Give back the lines exactly, from the first one to the line with "wall_text('EPS-3', 1.957, 2.303, .034, YL", both ends included.

● ● ● ●

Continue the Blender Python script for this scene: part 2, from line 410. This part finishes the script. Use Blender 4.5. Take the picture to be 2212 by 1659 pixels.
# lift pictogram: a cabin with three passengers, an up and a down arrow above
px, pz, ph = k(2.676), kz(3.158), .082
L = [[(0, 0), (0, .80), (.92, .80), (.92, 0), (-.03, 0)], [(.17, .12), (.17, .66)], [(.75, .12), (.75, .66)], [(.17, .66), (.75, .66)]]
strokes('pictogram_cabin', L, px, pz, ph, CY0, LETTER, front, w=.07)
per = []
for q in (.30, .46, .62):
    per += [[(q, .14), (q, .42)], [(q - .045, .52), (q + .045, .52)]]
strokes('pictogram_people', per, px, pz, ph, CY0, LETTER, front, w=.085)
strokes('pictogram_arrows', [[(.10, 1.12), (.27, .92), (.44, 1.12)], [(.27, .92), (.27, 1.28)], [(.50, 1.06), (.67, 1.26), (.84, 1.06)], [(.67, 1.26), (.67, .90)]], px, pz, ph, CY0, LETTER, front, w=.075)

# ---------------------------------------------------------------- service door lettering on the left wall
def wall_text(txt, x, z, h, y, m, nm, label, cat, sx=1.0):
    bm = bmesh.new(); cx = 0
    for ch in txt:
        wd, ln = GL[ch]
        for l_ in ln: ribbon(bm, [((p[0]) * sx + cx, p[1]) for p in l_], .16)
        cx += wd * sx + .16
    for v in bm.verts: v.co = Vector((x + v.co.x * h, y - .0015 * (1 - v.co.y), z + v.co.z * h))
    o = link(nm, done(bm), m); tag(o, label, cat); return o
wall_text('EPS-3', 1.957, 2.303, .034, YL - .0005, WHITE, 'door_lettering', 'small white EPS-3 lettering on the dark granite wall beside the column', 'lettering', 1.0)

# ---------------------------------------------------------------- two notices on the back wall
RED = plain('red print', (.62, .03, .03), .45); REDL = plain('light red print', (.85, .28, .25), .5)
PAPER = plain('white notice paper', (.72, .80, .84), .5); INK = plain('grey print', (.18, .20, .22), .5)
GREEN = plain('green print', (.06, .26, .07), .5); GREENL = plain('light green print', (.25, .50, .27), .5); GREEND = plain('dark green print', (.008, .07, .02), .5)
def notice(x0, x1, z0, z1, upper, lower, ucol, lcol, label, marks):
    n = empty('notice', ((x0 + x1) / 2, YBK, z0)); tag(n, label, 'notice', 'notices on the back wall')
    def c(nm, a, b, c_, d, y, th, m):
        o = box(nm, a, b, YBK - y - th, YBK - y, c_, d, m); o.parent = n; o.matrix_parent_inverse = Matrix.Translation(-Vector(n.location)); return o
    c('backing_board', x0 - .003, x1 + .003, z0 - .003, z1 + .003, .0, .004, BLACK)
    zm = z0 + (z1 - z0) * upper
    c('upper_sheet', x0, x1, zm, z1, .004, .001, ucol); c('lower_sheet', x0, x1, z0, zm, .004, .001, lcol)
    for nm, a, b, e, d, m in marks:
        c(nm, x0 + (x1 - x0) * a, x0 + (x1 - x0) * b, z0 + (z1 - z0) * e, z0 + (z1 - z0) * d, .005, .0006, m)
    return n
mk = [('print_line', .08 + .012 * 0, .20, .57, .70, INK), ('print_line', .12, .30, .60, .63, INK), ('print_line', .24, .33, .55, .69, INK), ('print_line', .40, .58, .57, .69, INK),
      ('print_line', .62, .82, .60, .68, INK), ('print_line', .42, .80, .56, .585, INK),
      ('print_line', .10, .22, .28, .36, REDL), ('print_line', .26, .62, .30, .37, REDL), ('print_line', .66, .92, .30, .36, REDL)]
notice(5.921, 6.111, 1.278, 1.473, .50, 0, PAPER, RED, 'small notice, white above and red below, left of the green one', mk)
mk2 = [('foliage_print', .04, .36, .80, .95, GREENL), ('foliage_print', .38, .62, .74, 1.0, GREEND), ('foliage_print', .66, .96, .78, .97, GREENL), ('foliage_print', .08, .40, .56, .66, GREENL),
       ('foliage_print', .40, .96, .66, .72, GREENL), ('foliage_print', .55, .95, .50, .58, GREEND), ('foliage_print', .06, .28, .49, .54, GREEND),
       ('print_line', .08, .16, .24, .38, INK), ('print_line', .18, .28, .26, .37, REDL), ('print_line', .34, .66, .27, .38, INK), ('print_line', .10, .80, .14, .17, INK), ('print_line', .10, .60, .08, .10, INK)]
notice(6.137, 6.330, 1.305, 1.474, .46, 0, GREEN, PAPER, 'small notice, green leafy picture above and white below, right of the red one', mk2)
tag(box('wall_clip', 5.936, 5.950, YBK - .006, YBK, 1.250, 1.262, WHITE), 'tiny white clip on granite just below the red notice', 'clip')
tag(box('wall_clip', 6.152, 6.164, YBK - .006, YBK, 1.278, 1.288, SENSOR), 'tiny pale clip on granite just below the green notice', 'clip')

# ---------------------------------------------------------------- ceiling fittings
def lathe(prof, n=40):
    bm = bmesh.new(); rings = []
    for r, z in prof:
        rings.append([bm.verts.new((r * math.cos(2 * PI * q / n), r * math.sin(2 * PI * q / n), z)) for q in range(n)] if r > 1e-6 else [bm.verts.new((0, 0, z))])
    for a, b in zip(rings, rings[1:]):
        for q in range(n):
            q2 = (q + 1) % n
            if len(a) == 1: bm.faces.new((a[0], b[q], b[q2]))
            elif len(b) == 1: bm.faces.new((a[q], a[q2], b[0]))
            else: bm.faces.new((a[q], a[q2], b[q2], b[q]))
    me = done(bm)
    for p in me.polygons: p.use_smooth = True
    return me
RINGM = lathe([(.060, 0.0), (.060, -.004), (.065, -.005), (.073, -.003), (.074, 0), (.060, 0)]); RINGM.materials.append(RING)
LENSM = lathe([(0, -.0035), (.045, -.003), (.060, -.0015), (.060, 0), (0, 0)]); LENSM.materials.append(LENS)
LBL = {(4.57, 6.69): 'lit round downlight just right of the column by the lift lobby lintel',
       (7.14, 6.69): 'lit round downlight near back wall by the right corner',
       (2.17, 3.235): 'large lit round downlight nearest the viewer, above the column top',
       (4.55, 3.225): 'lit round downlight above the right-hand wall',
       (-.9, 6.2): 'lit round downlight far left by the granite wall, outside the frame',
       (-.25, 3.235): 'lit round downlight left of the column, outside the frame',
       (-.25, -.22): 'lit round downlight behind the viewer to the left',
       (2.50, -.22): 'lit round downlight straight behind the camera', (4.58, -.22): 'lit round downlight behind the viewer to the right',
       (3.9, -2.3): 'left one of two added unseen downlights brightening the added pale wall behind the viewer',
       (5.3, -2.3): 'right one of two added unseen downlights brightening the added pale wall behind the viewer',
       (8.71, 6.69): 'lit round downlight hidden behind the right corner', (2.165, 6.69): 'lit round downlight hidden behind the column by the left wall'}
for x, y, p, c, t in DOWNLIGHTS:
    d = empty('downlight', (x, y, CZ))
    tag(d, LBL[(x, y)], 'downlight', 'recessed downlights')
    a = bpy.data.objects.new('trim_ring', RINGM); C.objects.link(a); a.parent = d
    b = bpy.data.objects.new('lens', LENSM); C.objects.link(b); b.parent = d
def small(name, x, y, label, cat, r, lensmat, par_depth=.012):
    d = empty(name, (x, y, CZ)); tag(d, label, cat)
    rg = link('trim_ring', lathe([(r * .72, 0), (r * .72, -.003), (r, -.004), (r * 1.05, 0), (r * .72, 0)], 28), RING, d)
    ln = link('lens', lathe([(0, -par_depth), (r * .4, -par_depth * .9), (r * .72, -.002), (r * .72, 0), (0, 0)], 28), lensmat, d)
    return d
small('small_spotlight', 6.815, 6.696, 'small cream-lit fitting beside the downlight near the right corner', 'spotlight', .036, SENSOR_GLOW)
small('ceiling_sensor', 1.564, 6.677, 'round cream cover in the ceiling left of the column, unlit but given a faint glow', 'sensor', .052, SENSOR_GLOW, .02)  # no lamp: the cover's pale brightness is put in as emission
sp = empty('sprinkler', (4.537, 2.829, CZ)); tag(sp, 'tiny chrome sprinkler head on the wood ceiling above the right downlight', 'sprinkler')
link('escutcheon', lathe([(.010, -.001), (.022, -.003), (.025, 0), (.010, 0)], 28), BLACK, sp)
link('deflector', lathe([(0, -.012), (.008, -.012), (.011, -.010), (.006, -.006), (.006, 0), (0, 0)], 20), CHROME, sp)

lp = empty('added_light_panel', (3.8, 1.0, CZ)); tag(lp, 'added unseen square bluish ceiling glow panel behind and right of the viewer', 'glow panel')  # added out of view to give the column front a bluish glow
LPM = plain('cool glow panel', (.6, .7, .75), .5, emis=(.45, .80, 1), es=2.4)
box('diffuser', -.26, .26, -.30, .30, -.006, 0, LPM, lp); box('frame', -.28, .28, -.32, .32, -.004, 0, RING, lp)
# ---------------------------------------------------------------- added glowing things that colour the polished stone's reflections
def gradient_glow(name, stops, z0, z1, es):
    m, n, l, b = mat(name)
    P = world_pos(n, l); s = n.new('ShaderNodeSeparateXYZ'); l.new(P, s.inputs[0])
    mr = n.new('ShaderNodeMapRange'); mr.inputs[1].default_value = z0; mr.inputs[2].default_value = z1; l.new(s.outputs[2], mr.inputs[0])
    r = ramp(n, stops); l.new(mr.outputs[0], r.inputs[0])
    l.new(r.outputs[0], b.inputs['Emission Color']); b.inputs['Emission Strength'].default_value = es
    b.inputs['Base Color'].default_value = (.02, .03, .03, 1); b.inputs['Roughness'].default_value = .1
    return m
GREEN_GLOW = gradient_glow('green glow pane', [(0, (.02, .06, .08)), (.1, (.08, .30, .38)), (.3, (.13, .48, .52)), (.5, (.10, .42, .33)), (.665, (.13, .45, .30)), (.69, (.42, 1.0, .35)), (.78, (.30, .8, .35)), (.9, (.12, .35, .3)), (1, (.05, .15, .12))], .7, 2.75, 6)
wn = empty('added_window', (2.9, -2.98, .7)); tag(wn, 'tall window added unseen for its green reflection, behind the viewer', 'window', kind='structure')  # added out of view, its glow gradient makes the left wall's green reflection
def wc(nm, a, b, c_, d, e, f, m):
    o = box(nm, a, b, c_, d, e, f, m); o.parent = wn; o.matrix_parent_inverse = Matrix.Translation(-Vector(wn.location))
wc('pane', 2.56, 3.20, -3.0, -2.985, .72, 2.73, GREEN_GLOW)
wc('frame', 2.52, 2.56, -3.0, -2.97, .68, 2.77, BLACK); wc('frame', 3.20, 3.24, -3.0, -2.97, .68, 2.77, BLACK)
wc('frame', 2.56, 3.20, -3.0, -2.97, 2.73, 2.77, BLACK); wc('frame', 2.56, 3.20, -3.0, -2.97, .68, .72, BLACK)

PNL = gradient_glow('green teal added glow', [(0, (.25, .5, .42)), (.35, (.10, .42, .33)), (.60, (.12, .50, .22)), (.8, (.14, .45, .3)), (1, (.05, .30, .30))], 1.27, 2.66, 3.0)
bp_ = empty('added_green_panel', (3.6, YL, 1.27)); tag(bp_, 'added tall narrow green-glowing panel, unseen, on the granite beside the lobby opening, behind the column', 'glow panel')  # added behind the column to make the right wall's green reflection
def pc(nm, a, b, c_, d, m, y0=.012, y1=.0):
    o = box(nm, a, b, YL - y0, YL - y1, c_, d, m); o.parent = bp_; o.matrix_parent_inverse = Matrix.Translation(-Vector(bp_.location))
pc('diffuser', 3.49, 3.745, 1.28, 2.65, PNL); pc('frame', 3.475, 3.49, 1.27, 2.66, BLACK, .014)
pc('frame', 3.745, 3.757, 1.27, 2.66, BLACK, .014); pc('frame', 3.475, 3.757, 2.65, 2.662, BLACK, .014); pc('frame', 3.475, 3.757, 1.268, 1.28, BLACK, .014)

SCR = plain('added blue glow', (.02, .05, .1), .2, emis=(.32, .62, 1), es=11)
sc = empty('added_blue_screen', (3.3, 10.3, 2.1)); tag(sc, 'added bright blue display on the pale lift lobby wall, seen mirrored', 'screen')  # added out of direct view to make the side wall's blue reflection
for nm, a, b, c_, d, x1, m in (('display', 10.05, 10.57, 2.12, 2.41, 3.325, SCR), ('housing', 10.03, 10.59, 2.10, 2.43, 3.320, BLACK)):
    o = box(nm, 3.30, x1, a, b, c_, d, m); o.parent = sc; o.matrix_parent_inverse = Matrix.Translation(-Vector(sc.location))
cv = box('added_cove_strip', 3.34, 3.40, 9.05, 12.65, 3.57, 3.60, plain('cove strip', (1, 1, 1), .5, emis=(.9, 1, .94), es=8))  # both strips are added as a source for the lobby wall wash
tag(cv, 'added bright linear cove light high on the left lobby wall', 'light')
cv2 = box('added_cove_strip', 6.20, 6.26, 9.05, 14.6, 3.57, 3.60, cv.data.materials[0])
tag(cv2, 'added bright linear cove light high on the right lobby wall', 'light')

● ● ● ●

SOLUTION TO THE PROBLEM >>
Continue the Blender Python script for this scene: part 2, from line 410. This part finishes the script. Use Blender 4.5. Take the picture to be 2212 by 1659 pixels.
# lift pictogram: a cabin with three passengers, an up and a down arrow above
px, pz, ph = k(2.676), kz(3.158), .082
L = [[(0, 0), (0, .80), (.92, .80), (.92, 0), (-.03, 0)], [(.17, .12), (.17, .66)], [(.75, .12), (.75, .66)], [(.17, .66), (.75, .66)]]
strokes('pictogram_cabin', L, px, pz, ph, CY0, LETTER, front, w=.07)
per = []
for q in (.30, .46, .62):
    per += [[(q, .14), (q, .42)], [(q - .045, .52), (q + .045, .52)]]
strokes('pictogram_people', per, px, pz, ph, CY0, LETTER, front, w=.085)
strokes('pictogram_arrows', [[(.10, 1.12), (.27, .92), (.44, 1.12)], [(.27, .92), (.27, 1.28)], [(.50, 1.06), (.67, 1.26), (.84, 1.06)], [(.67, 1.26), (.67, .90)]], px, pz, ph, CY0, LETTER, front, w=.075)

# ---------------------------------------------------------------- service door lettering on the left wall
def wall_text(txt, x, z, h, y, m, nm, label, cat, sx=1.0):
    bm = bmesh.new(); cx = 0
    for ch in txt:
        wd, ln = GL[ch]
        for l_ in ln: ribbon(bm, [((p[0]) * sx + cx, p[1]) for p in l_], .16)
        cx += wd * sx + .16
    for v in bm.verts: v.co = Vector((x + v.co.x * h, y - .0015 * (1 - v.co.y), z + v.co.z * h))
    o = link(nm, done(bm), m); tag(o, label, cat); return o
wall_text('EPS-3', 1.957, 2.303, .034, YL - .0005, WHITE, 'door_lettering', 'small white EPS-3 lettering on the dark granite wall beside the column', 'lettering', 1.0)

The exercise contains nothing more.